As of yesterday’s close, November 29, both the faster and slower moving MACD indicators applied to DJIA were fading as momentum waned (2). Today’s gains, not shown in the chart, will aid in reversing that trend. Although we do not use these signals in the Tactical Seasonal Switching Strategy portfolio now that the “Best Months” are underway, they could prove useful for anyone looking to trade typical early-December weakness.

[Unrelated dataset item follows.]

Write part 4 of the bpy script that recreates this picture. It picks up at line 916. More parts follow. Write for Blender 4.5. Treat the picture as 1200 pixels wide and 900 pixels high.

[Dow Jones Industrials & MACD Chart]
After struggling through August, September, and October, DJIA (3), S&P 500 (4), and NASDAQ (5) have advanced for four straight weeks. This is the first time in 2023 that all three indexes have advanced together for four weeks. Strength across all three, at the same time, is encouraging and suggests further gains are likely. But we also do not expect this winning streak to continue indefinitely. There will be another down week or two, perhaps in the first half of December. 

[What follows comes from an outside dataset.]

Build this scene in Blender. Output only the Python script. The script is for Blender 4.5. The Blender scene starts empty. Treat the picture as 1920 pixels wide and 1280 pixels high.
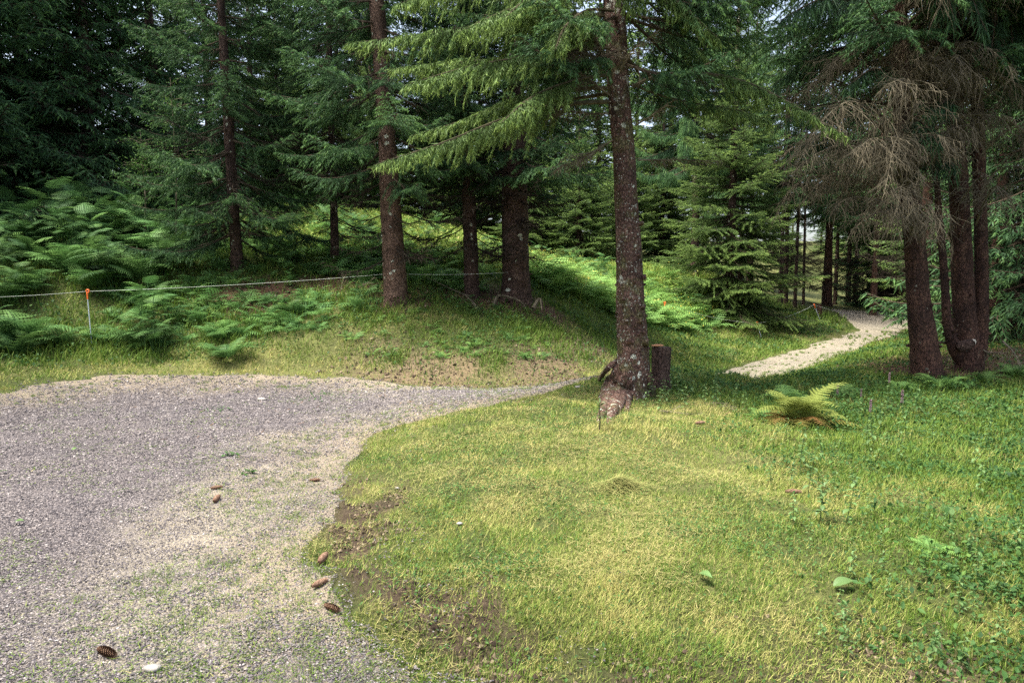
import bpy, math, random
import numpy as np
PI = math.pi
# ------------------------------------------------------------------ camera, sky, sun, exposure
S = bpy.context.scene
COL = S.collection
F = 1280.0; CH = 1.6; PITCH = math.atan(120/1280)
cam_d = bpy.data.cameras.new('camera'); cam = bpy.data.objects.new('camera', cam_d); COL.objects.link(cam)
cam_d.sensor_width = 36; cam_d.lens = 24; cam_d.clip_start = 0.05; cam_d.clip_end = 2000
cam.location = (0, 0, CH); cam.rotation_euler = (PI/2 - PITCH, 0, 0)
S.camera = cam
SUN_AZ, SUN_EL = math.radians(-116), math.radians(65)     # azimuth measured from +Y towards +X: sun stands behind the camera to the left
W = bpy.data.worlds.new("World"); S.world = W; W.use_nodes = True
wn = W.node_tree; wn.nodes.clear()
wo = wn.nodes.new('ShaderNodeOutputWorld'); wb = wn.nodes.new('ShaderNodeBackground'); sk = wn.nodes.new('ShaderNodeTexSky')
sk.sky_type = 'NISHITA'; sk.sun_disc = False; sk.sun_elevation = SUN_EL; sk.sun_rotation = SUN_AZ
sk.air_density = 1.0; sk.dust_density = 4.0; sk.ozone_density = 1.5
wb.inputs['Strength'].default_value = 0.125
hs = wn.nodes.new('ShaderNodeHueSaturation'); hs.inputs['Saturation'].default_value = .7; hs.inputs['Value'].default_value = 1.15
wn.links.new(sk.outputs[0], hs.inputs['Color']); wn.links.new(hs.outputs[0], wb.inputs[0]); wn.links.new(wb.outputs[0], wo.inputs[0])
sl = bpy.data.lights.new('sun', 'SUN'); so = bpy.data.objects.new('sun', sl); COL.objects.link(so)
sl.energy = 3.6; sl.angle = math.radians(13); sl.color = (1, .95, .84)
sd = np.array([math.sin(SUN_AZ)*math.cos(SUN_EL), math.cos(SUN_AZ)*math.cos(SUN_EL), math.sin(SUN_EL)])
from mathutils import Vector
so.rotation_euler = Vector(sd).to_track_quat('Z', 'Y').to_euler()
S.view_settings.view_transform = 'Standard'; S.view_settings.look = 'None'
S.view_settings.exposure = 1.65; S.view_settings.gamma = 1
S.render.film_transparent = False
S.cycles.max_bounces = 6; S.cycles.diffuse_bounces = 4; S.cycles.transmission_bounces = 4; S.cycles.glossy_bounces = 2
S.cycles.use_denoising = False

# ------------------------------------------------------------------ helpers
CP, SP = math.cos(PITCH), math.sin(PITCH)
def ray(px, py):
    u = (px-960)/F; v = (640-py)/F
    return np.array([u, CP+v*SP, -SP+v*CP])
def at(px, py, Y):
    d = ray(px, py); return np.array([0, 0, CH]) + d*(Y/d[1])
def tag(o, label=None, cat=None, group=None, kind=None):
    if label: o['label'] = label
    if cat: o['category'] = cat
    if group: o['group'] = group
    if kind: o['kind'] = kind
    return o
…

Market breadth over the past four weeks has been generally bullish with Weekly Advancers outnumbering Weekly Decliners in three weeks (6). The week ending November 10, was the one exception despite all three indexes recording solid weekly gains. Overall, market breadth suggests that there is broad participation in the rally.
The trend of Weekly New Highs and New Lows is also supportive. Weekly New Highs have been trending higher since the end of October while Weekly New Lows have retreated dramatically, from 787 to 58 last week (7). A continued rise in the number of New Weekly Highs would confirm a rally that has legs and is broadly supported.
In response to cooling inflation metrics and growth outlooks, the 30-year Treasury bond yield has retreated nearly as quickly as it rose. After peaking at 5.02% in late October, it declined to 4.57% last week (8). The 10-year Treasury has also had a similar decline in yield. The declines in interest rates are aiding stocks. As long as yields are not rising, the market has one less concern to overcome.